Sydney has the largest number of British-born residents (175,166), followed closely by Perth (171,023).
The term Anglo-Celtic is primarily associated with Australians of British and/or Irish ancestry. The broad term reflects the ethno-cultural composition of post-colonial Australian society, in which English, Irish, Scottish and Welsh components fused[citation needed] into a singular national group.[citation needed]
Some have argued that the term is entirely a product of multiculturalism.[citation needed] Historian John Hirst wrote in 1994: "Mainstream Australian society was reduced to an ethnic group and given an ethnic name: Anglo-Celt."[7]
Other terms like "Anglo", "Anglo-Saxon" or "Anglo-Saxon-Celtic" are used interchangeably with "Anglo-Celtic" (sometimes inaccurately, such as for persons whose lineage cannot be confirmed or established, or who are of an exclusively Celtic background).

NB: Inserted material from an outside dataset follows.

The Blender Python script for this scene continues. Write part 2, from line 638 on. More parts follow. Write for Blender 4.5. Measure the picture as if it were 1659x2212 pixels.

The word "skip" (sometimes derogatory) has been used by some ethnic groups in Australia to refer to Anglo-Celtic Australians[citation needed]; the term is in reference to the 1960s television program Skippy the Bush Kangaroo.
The emergence of Australian nationalism in the second half of the nineteenth century diminished the degree in which Anglo-Celtic Australians identified themselves as primarily from their homelands, although many elements of Australian culture and life, from jurisprudence to gardening, are transplanted from British and Irish traditions.